Human rights off EU’s priority list with Turkey, HRW says

Geopolitics and migration issues have pushed human rights off of the European Union’s priority list for Turkey, Human Rights Watch advocacy director for Europe and Central Asia Philippe Dam said on Tuesday.

“The EU treats human rights as secondary,” Dam said, despite Turkish President Recep Tayyip Erdoğan using courts and terrorism charges “to silence and detain journalists, opposition politicians and anyone regarded as a critic”.

EU leaders “barely blinked” when Turkey withdrew from a Council of Europe convention to combat violence against women and the country’s top court moved to shut down the pro-Kurdish Peoples’ Democratic Party (HDP), Turkey’s second largest opposition bloc, Dam said.

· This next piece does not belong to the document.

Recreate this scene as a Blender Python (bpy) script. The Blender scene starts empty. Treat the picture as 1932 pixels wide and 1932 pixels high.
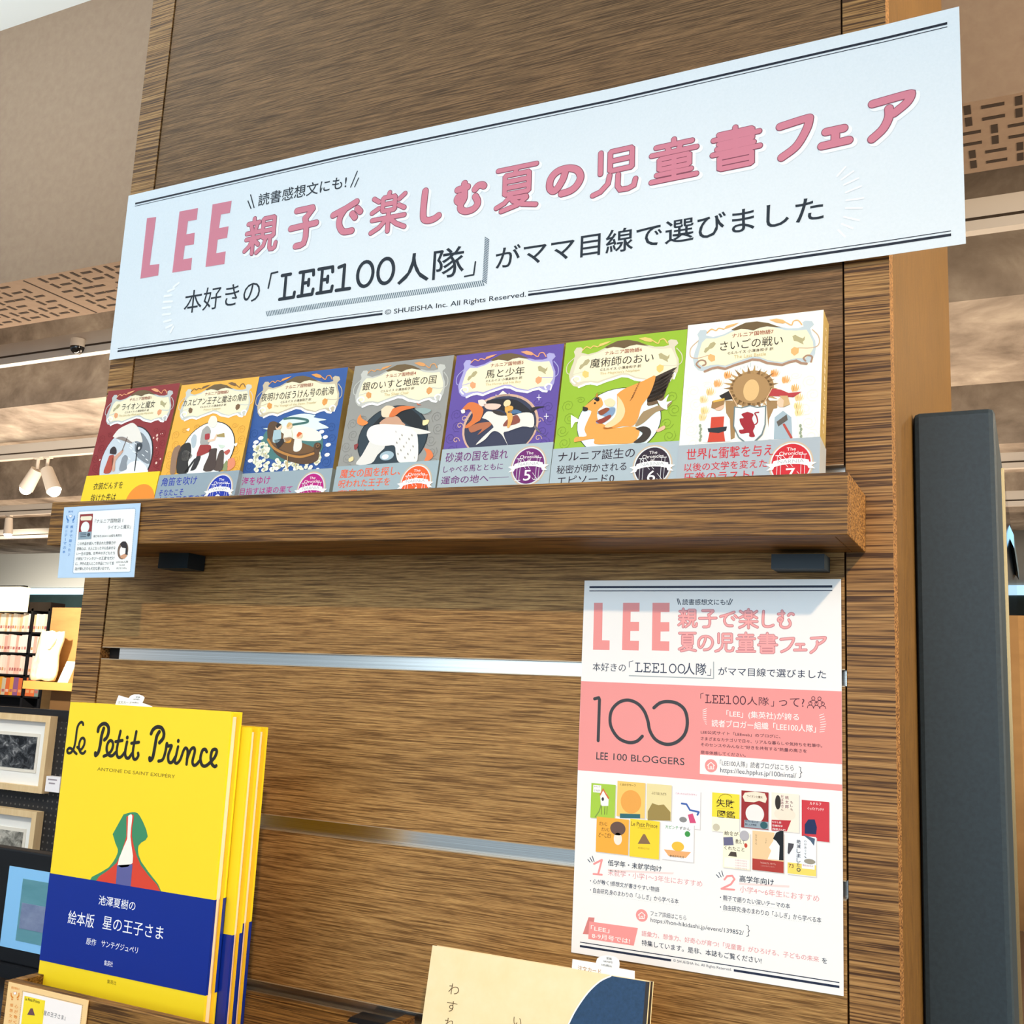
import bpy, bmesh, math, random
from mathutils import Vector, Matrix
random.seed(7)
scn = bpy.context.scene
COL = scn.collection
# ------------------------------------------------------------------ camera
F = 1996.7157750876158
RR = ((0.8979957820124606, 0.43740374300931606, 0.04776548010038774),
      (-0.03375783268936511, 0.1767254914438782, -0.9836811014785375),
      (-0.4387071736590332, 0.8817290208875417, 0.17346454826489158))
CAM = Vector((0.415360532446471, -1.0102831619499033, -0.12351738409901247))
cd = bpy.data.cameras.new('camera'); cam = bpy.data.objects.new('camera', cd); COL.objects.link(cam)
cd.sensor_width = 36; cd.lens = F/1932*36; cd.clip_start = .01; cd.clip_end = 200
r0, r1, r2 = (Vector(r) for r in RR)
m = Matrix.Identity(4)
for i in range(3):
    m[i][0] = r0[i]; m[i][1] = -r1[i]; m[i][2] = -r2[i]; m[i][3] = CAM[i]
cam.matrix_world = m
scn.camera = cam
# ------------------------------------------------------------------ light
vs = scn.view_settings
vs.view_transform = 'Standard'; vs.look = 'None'; vs.gamma = 1; vs.use_curve_mapping = False; vs.exposure = 0.0
w = bpy.data.worlds.new('daylight'); scn.world = w; w.use_nodes = True
bg = w.node_tree.nodes['Background']; bg.inputs[0].default_value = (.66, .84, 1.0, 1); bg.inputs[1].default_value = .64
def light(name, kind, loc, target, energy, color, size=.2, **k):
    d = bpy.data.lights.new(name, kind); o = bpy.data.objects.new(name, d); COL.objects.link(o)
    d.energy = energy; d.color = color
    if kind == 'AREA': d.shape = 'RECTANGLE'; d.size = size; d.size_y = k.get('sy', size)
    elif kind == 'SPOT': d.shadow_soft_size = size; d.spot_size = math.radians(k.get('ang', 40)); d.spot_blend = k.get('blend', .6)
    else: d.shadow_soft_size = size
    o.location = loc; o.rotation_euler = (Vector(target)-Vector(loc)).to_track_quat('-Z', 'Y').to_euler()
    return o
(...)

The HRW director called on the EU to “clearly lay out the severity of the human rights situation in Turkey” when dealing with Turkish officials, and to press Turkey to comply with international law obligations including for jailed Osman Kavala and Selahattin Demirtaş.

The EU should “give little weight to a vague human rights action plan until Turkey demonstrates its judiciary is not a weapon of repression”, Dam said.

Before talks for the modernisation of the Customs Union between Ankara and the bloc, where EU leaders have been considering whether to include the procurement of services, farm goods and public tenders in the agreement, “visible progress on human rights should be a prerequisite”, he added.

In the EU Council meeting on March 25, European leaders agreed that improved relations in the eastern Mediterranean might lead to an improved customs union. They also said the EU was ready to engage with Turkey, “provided that the current de-escalation is sustained and that Turkey engages constructively”.

The Turkish foreign ministry praised the move in a statement, thanking the “many EU member states that have common sense”.